• PROBLEM TO WORK ON
Reproduce exactly the opening lines of the listing, stopping after the line that contains "5).build('stalk', M['tree_bark'], a_)" and including it.

# START OF SOURCE EXCERPT

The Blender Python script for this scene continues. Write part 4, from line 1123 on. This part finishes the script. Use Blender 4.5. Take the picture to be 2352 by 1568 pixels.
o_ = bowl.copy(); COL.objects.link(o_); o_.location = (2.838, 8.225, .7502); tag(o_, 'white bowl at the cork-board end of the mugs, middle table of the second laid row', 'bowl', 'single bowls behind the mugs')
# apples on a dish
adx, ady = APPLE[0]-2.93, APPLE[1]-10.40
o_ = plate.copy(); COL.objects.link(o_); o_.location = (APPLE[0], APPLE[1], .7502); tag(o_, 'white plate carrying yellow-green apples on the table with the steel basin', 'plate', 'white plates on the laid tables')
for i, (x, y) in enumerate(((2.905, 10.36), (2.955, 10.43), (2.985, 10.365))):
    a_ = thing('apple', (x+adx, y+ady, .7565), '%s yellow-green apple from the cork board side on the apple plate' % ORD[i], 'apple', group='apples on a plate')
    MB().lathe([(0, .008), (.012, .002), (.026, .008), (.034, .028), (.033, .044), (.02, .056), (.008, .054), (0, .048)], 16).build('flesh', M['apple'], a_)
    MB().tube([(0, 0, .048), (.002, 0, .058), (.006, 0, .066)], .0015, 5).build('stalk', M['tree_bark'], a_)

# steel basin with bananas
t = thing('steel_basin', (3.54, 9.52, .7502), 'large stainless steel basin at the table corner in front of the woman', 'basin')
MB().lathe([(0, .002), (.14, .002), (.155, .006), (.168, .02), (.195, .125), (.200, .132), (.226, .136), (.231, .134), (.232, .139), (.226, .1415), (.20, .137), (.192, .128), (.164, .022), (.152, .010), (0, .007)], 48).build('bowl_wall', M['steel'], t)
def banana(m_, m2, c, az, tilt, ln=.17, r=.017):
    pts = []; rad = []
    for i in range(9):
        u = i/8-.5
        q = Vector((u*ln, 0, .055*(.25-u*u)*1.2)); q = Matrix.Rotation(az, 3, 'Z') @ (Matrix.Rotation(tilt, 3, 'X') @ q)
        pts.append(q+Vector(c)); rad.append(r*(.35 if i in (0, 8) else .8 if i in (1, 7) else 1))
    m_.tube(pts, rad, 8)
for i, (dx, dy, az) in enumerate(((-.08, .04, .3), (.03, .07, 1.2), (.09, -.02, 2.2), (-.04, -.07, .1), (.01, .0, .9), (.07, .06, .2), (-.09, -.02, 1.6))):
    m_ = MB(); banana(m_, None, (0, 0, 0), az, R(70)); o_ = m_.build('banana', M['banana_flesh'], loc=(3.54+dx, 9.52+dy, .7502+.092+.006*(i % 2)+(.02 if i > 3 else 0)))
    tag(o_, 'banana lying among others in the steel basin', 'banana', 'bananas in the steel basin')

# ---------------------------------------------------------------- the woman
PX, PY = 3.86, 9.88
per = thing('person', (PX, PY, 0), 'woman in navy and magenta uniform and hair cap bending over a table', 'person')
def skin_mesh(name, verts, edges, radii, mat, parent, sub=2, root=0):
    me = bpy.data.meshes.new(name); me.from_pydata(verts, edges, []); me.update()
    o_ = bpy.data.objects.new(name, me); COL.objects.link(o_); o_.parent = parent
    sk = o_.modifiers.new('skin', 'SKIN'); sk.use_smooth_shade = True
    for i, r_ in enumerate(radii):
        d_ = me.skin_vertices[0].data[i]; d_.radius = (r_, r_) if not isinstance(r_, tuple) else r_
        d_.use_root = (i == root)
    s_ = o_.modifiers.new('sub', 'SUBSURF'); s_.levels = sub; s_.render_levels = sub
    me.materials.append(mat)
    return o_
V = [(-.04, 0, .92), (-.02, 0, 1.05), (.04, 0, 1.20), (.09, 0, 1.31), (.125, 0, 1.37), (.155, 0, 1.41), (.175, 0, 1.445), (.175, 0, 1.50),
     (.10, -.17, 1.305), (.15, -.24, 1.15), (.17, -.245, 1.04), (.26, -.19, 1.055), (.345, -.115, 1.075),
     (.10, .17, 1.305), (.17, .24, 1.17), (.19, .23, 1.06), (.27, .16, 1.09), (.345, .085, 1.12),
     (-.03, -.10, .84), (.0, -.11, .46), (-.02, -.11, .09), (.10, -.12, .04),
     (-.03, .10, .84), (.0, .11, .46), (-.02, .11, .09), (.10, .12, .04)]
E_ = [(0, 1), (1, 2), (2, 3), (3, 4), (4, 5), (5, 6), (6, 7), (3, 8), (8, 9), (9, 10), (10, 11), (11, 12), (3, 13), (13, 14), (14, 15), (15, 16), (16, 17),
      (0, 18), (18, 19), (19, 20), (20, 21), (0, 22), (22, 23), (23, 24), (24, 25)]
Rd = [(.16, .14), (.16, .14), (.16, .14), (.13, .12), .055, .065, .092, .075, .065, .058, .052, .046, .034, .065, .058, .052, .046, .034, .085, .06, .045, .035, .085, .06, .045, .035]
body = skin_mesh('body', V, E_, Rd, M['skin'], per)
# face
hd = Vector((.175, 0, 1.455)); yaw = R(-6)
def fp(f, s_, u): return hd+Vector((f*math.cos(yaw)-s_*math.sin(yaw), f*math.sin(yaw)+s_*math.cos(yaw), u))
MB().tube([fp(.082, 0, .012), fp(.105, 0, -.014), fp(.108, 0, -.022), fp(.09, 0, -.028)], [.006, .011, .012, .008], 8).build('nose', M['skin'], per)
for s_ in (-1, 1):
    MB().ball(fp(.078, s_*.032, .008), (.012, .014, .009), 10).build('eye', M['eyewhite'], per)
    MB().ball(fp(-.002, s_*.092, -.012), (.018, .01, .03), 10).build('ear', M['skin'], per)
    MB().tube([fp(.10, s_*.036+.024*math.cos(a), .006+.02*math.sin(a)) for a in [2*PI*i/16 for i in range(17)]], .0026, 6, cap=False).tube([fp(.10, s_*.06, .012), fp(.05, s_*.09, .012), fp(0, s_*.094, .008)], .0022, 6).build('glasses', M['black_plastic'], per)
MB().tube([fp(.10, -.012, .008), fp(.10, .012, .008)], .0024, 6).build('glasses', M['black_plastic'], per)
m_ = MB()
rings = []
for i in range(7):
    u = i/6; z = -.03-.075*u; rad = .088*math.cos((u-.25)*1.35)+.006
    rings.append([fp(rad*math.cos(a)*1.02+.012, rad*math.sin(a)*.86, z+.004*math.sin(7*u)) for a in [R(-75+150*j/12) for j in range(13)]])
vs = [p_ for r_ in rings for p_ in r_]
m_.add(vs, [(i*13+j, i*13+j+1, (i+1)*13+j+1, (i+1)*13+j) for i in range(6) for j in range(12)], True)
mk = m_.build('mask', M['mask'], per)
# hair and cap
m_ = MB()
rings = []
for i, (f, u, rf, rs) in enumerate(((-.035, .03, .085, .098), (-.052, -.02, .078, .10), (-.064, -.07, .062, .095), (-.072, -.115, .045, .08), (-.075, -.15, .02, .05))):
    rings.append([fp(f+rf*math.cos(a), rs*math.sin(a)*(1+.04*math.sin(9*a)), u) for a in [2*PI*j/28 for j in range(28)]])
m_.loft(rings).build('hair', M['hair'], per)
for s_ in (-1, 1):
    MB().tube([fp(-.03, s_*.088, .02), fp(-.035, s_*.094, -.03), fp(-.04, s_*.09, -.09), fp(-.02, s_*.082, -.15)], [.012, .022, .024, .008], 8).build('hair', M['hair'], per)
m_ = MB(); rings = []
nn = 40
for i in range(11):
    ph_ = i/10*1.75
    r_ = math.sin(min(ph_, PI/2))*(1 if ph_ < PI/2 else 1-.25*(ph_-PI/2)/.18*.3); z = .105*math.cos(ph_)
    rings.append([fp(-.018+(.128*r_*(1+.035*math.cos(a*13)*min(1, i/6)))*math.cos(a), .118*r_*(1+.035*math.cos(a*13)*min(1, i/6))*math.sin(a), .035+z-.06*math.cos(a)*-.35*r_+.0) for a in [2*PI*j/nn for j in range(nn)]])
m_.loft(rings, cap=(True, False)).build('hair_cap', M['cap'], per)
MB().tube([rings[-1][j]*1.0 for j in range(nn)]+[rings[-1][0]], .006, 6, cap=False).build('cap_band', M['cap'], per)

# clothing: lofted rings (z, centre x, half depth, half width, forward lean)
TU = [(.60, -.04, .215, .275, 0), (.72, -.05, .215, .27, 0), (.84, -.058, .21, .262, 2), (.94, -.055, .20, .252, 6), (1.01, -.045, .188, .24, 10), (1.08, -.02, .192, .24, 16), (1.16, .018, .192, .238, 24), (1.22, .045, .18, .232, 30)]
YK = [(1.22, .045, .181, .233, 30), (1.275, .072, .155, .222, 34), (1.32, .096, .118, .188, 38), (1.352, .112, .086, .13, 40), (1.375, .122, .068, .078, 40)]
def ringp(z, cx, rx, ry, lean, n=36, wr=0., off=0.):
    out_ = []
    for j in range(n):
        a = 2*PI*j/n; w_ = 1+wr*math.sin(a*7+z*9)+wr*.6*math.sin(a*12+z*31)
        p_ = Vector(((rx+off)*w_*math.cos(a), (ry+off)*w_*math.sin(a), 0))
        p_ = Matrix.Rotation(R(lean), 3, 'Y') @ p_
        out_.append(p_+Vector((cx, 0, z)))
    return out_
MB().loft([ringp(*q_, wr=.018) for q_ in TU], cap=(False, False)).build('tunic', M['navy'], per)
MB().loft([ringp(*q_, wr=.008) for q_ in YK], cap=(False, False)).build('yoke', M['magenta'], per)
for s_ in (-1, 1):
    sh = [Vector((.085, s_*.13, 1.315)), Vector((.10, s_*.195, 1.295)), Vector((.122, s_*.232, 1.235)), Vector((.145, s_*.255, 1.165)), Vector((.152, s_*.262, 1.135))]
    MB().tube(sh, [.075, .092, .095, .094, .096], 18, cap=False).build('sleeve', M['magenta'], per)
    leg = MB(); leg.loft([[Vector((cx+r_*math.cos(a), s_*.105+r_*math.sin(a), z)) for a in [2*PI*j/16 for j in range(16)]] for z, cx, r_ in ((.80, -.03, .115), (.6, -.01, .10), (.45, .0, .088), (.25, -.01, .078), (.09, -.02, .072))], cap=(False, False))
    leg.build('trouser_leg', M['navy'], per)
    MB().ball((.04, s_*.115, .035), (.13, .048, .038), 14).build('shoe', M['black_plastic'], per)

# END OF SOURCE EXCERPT

• RESULT OF THIS TASK
The Blender Python script for this scene continues. Write part 4, from line 1123 on. This part finishes the script. Use Blender 4.5. Take the picture to be 2352 by 1568 pixels.
o_ = bowl.copy(); COL.objects.link(o_); o_.location = (2.838, 8.225, .7502); tag(o_, 'white bowl at the cork-board end of the mugs, middle table of the second laid row', 'bowl', 'single bowls behind the mugs')
# apples on a dish
adx, ady = APPLE[0]-2.93, APPLE[1]-10.40
o_ = plate.copy(); COL.objects.link(o_); o_.location = (APPLE[0], APPLE[1], .7502); tag(o_, 'white plate carrying yellow-green apples on the table with the steel basin', 'plate', 'white plates on the laid tables')
for i, (x, y) in enumerate(((2.905, 10.36), (2.955, 10.43), (2.985, 10.365))):
    a_ = thing('apple', (x+adx, y+ady, .7565), '%s yellow-green apple from the cork board side on the apple plate' % ORD[i], 'apple', group='apples on a plate')
    MB().lathe([(0, .008), (.012, .002), (.026, .008), (.034, .028), (.033, .044), (.02, .056), (.008, .054), (0, .048)], 16).build('flesh', M['apple'], a_)
    MB().tube([(0, 0, .048), (.002, 0, .058), (.006, 0, .066)], .0015, 5).build('stalk', M['tree_bark'], a_)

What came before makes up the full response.